Electric mobility vital for Samoa: Energy expert

Electric mobility plays an important role in moving towards a fossil fuel-free road and sea transport sector, says Flavia Luamanuvae Vaai.

A recent graduate in sustainable energy from The University of Queensland, Ms. Vaai said Samoa’s transport system is 100 per cent supplied by fossil fuel with 64 percent consumed by the transport sector (land, sea and air), therefore making the sector the largest emitter of carbon dioxide.

“The continued annual growth of petroleum products by 4 per cent is predicted across the market sector for the period of 2016-2021,” she said.

“The transport sector is the largest emitter of CO₂ accounting for 27 per cent of Samoa’s greenhouse gas emission. 

“As a result [it is] a major concern for the environment and particularly for small island countries facing the impact of climate change.”

The information on Samoa’s carbon footprint is drawn from her thesis dissertation for The University of Queensland.

Ms Lumanuvae Vaai did an analysis of the suitability of electric land and sea fleets and provided ideas for alternative modes of transport to reduce Samoa’s dependency on fossil fuels.

“The thesis aim was conducting an analysis of the feasibility or suitability of electric land and sea fleets for Samoa and investigating the role of alternative modes of transport in the overall cost reduction of Samoa’s national transport,” she added. “A sustainable transport system will support Samoa’s growing economy [and] reduce emissions and reliance on imported fossil fuel for an energy secure Samoa.”

Electric mobility – that is electric fleets or vehicles for both land and sea – are promising options for Samoa, Ms Luamanuvae Vaai added.

“Electric mobility plays an important role in moving towards a fossil fuel free road and sea transport sector. 
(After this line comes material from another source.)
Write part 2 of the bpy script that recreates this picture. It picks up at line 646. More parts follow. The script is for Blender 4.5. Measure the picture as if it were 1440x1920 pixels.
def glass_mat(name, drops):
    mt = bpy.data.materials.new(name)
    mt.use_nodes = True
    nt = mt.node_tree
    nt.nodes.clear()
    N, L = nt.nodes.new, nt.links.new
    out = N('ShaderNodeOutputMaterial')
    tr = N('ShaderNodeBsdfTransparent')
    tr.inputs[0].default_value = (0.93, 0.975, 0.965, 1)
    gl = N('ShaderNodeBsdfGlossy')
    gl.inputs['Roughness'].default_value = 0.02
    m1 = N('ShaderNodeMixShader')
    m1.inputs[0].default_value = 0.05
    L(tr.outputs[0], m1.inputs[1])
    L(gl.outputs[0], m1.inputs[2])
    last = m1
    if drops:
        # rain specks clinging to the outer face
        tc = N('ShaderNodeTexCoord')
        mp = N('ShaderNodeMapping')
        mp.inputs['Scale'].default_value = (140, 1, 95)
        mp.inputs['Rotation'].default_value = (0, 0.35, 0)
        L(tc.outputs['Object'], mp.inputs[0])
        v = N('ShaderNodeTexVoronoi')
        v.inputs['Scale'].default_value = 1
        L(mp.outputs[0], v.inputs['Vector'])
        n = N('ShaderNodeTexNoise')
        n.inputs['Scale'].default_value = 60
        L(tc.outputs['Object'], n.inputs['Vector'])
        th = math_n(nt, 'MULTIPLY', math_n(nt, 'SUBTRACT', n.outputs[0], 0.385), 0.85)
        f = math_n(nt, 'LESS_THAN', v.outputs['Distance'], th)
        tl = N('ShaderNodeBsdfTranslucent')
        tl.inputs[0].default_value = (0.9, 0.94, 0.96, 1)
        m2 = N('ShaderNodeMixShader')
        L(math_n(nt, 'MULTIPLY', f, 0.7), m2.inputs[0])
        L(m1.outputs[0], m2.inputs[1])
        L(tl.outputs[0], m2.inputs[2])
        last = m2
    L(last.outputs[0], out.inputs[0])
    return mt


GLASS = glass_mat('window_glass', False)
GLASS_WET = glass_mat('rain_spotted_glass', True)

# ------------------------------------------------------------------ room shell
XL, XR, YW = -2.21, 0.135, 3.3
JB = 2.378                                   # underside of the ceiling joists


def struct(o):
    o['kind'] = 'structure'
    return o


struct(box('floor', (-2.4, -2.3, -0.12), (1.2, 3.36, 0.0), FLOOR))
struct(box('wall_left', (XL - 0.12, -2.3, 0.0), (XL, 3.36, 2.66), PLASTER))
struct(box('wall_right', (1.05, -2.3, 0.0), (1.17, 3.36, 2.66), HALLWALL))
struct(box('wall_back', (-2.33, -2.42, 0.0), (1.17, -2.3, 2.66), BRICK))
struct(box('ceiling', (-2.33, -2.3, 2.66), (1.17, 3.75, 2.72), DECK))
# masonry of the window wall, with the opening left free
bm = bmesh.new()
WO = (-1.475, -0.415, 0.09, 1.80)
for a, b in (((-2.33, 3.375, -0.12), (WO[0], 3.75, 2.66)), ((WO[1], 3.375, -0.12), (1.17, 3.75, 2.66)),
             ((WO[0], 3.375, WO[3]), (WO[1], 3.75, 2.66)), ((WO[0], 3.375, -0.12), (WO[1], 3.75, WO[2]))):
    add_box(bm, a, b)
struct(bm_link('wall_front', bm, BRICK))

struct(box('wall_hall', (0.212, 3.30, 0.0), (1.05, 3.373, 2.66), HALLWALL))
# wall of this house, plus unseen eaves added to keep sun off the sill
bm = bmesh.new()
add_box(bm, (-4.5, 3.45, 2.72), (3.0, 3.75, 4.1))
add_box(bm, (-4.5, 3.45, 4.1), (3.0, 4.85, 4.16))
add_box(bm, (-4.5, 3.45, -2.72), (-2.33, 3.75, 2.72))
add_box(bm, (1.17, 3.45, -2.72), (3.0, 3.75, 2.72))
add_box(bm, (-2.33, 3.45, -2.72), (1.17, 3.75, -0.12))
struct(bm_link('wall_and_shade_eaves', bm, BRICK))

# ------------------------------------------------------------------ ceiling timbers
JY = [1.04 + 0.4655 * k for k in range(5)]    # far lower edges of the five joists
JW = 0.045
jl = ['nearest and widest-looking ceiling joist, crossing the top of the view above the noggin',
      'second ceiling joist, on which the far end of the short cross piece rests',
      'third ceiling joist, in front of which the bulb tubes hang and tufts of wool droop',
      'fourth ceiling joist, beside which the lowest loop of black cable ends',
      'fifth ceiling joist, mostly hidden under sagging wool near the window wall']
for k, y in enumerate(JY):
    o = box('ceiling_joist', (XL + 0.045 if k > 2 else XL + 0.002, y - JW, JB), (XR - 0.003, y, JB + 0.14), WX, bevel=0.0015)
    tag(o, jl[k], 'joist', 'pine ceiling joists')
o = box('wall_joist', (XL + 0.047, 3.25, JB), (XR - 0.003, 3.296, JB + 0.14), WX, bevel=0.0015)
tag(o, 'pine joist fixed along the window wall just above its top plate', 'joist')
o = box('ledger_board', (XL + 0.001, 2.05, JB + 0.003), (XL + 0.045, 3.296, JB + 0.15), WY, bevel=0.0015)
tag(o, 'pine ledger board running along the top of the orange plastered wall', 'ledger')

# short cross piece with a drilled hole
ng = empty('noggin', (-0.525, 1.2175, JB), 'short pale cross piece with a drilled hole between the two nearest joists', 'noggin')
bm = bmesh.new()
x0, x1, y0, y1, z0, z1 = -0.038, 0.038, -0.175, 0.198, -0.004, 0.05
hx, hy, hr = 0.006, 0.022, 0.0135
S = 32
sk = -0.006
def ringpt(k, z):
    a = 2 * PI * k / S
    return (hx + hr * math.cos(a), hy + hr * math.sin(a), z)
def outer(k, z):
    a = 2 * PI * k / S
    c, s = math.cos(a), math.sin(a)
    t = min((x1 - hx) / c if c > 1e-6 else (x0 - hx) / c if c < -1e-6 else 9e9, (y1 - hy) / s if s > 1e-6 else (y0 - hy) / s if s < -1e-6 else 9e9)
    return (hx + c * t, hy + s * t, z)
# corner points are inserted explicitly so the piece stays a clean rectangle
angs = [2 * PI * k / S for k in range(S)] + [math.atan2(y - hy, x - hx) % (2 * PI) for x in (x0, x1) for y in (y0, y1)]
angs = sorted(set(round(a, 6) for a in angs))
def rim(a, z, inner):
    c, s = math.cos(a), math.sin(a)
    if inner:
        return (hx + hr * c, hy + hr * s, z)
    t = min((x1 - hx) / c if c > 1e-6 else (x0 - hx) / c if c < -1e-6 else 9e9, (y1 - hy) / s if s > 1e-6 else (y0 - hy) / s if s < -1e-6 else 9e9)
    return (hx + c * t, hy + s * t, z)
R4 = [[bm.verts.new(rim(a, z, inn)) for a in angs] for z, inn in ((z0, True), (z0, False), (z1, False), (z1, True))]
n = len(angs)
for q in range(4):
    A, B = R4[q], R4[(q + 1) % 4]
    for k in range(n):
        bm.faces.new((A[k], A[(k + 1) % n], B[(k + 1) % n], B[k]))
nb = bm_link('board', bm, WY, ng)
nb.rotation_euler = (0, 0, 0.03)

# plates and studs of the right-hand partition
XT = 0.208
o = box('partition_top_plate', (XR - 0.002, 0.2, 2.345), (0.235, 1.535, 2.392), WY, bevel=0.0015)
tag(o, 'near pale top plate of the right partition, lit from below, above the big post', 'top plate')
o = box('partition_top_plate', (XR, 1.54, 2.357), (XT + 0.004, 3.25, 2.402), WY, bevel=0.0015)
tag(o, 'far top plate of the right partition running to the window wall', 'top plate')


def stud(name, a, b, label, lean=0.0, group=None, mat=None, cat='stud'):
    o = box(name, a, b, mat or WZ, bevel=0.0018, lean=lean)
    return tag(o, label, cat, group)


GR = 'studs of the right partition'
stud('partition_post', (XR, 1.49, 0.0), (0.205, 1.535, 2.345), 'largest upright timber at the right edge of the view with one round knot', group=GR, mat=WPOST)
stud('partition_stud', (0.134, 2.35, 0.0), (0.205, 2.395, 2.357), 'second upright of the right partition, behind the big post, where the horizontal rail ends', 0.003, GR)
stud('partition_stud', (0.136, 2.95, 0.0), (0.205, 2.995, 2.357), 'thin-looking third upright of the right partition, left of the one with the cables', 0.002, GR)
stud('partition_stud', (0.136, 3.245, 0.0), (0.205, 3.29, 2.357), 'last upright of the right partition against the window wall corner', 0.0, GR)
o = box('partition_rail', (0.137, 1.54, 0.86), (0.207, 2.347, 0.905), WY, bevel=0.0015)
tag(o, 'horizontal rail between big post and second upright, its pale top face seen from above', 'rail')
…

“It is an option that is promising to mitigate the adverse effects of environmental problems and climate change from transport.

“Globally 7.2 million electric vehicles have been in full operation as of 2019 and countries are moving towards this trend. 

“As a developing country, whose economy is crippled by the increasing cost of fuel and impacted by climate change, looking at other alternatives for sustainable transport is vital.”

The energy industry, which Ms Luamanuvae Vaai has entered, is male-dominated and according to her is one of the least diverse sectors globally.

“I believe that women are key drivers of innovative and inclusive solutions which is important in the energy sector as it still remains one of the least gender diverse sectors globally,” she said.

“My advice to young women nothing should stop you from reaching those goals.”

The Electric Power Corporation (EPC) will import 10 electric cars, comprising five sports utility vehicles and five vans as part of a Government-run pilot project, promoting renewable energy to mitigate the impact of climate change.

The initiative is part of the Government’s response to climate change, the E.P.C. General Manager, Faumui Tauiliili Iese Toimoana, said recently.

The E.P.C. has started the tender process for the importation of the electric cars which are due next month, he said, with a few companies having shown interest.

In November the E.P.C. invited interested bidders to supply charging stations for electric vehicles as the Government seeks to move the country toward a zero-emissions economy.

Ms Lumanuvae Vaai – who is in her early 30s and is from Salelologa, Savai'i – began her master’s degree in July 2019 and graduated from The University of Queensland on Thursday.

She did her primary school at the St. Mary’s Primary School and is a graduate of the St. Mary’s College. 

Studying Foundation Year at the National University of Samoa (N.U.S.), she went on to do a Bachelor of Commerce in Business Studies (majoring in management with a minor in economics) from The University of the South Pacific in Fiji in 2008.